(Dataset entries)
(begin)
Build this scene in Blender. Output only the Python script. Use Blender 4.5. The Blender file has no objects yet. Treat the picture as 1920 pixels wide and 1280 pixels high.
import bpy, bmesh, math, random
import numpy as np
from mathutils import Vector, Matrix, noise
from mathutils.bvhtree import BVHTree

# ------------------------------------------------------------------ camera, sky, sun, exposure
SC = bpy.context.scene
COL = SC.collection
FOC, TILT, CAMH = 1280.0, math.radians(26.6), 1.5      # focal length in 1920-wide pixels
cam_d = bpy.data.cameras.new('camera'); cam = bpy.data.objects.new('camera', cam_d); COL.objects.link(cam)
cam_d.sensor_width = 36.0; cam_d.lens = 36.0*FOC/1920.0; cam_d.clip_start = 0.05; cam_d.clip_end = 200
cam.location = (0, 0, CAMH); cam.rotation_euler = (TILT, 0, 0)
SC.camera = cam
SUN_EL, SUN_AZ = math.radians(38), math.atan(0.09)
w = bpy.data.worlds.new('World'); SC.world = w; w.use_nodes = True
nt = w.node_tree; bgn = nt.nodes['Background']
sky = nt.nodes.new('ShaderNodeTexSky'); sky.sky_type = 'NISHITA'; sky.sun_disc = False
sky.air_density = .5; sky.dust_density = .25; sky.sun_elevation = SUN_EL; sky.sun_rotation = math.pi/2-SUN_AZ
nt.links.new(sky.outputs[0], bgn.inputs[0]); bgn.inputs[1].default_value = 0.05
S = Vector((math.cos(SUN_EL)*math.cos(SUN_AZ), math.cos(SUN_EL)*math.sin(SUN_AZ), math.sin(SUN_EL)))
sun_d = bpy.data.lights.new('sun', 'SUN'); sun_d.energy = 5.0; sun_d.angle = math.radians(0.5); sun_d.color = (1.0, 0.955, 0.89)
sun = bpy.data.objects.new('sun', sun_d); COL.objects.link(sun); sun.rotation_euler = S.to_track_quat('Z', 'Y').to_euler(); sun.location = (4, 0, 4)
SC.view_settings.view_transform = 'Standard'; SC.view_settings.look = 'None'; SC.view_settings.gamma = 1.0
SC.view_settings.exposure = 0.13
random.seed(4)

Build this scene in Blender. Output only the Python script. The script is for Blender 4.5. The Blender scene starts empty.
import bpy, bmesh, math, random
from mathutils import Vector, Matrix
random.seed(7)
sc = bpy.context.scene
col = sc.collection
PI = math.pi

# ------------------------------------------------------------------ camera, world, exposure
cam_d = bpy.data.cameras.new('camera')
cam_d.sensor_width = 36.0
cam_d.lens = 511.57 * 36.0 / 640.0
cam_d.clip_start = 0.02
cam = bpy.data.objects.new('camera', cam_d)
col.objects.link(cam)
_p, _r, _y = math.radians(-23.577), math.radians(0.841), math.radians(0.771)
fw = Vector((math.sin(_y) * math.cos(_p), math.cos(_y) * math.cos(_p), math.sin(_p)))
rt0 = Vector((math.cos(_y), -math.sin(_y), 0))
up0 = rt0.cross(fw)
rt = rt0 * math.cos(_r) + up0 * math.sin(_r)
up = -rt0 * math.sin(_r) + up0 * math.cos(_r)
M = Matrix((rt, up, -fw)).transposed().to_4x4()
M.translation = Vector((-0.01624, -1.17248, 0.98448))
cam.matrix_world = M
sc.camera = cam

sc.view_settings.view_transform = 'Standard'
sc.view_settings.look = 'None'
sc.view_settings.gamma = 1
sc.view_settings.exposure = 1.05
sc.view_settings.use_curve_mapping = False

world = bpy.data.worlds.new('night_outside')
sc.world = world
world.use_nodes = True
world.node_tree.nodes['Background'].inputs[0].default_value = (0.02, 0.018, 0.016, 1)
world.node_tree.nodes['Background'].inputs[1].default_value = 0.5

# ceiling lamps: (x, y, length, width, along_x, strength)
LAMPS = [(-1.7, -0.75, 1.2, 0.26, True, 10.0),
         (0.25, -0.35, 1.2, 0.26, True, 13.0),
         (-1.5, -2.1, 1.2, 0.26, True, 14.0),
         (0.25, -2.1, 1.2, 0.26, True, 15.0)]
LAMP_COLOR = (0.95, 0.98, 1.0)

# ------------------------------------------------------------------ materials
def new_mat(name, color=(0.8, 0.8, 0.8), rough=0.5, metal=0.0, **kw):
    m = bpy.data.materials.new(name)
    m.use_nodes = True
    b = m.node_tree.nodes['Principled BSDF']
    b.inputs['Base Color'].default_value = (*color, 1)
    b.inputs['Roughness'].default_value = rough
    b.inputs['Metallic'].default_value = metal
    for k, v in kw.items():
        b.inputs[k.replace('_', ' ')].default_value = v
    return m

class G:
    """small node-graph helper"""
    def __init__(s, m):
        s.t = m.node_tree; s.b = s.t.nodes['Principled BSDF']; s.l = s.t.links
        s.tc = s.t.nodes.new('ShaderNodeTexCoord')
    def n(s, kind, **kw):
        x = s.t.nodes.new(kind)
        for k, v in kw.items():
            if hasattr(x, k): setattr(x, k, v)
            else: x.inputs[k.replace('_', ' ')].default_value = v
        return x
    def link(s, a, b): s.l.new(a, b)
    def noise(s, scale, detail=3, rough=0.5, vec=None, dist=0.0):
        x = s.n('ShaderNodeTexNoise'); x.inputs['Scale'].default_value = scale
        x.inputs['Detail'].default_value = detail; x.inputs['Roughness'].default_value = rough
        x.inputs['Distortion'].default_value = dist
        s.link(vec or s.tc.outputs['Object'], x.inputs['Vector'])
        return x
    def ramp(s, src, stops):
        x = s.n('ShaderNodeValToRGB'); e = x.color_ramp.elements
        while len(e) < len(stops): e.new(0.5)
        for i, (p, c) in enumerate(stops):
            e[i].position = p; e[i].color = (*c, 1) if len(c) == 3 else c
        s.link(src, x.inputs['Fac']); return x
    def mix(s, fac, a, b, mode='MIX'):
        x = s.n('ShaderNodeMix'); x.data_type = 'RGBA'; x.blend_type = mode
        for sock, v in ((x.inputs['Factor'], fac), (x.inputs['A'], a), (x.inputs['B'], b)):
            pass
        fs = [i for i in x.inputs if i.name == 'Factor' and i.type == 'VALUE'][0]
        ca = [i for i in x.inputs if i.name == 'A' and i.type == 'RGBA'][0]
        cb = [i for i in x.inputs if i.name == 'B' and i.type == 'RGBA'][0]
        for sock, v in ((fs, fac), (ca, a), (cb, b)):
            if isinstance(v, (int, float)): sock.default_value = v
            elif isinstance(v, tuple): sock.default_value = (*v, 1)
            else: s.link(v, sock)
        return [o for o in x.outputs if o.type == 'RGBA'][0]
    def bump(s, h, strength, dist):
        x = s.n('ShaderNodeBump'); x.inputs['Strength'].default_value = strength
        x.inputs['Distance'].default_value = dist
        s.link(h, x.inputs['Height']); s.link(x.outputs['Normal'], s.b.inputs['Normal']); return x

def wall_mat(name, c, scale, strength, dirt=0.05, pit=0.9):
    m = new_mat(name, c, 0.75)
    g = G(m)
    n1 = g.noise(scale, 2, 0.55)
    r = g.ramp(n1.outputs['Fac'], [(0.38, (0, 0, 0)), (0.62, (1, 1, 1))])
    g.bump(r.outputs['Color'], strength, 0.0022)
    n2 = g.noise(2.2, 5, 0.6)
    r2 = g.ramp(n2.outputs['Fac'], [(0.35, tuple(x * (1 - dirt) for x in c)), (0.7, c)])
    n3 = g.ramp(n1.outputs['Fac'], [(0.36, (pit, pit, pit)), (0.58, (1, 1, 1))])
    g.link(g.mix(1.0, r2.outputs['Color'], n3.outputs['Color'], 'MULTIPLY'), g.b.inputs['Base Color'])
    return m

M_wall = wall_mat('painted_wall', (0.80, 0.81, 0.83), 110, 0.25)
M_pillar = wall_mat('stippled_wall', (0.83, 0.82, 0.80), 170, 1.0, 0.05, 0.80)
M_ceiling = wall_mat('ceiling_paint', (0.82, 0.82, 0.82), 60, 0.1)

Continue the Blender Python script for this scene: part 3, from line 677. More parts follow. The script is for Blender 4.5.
(end)
§ **Exercise task**:
Please reproduce exactly the lines from the first one of the records above through the line containing "from mathutils.bvhtree import BVHTree", both included, and nothing else.

§ **Answer**:
Build this scene in Blender. Output only the Python script. Use Blender 4.5. The Blender file has no objects yet. Treat the picture as 1920 pixels wide and 1280 pixels high.
import bpy, bmesh, math, random
import numpy as np
from mathutils import Vector, Matrix, noise
from mathutils.bvhtree import BVHTree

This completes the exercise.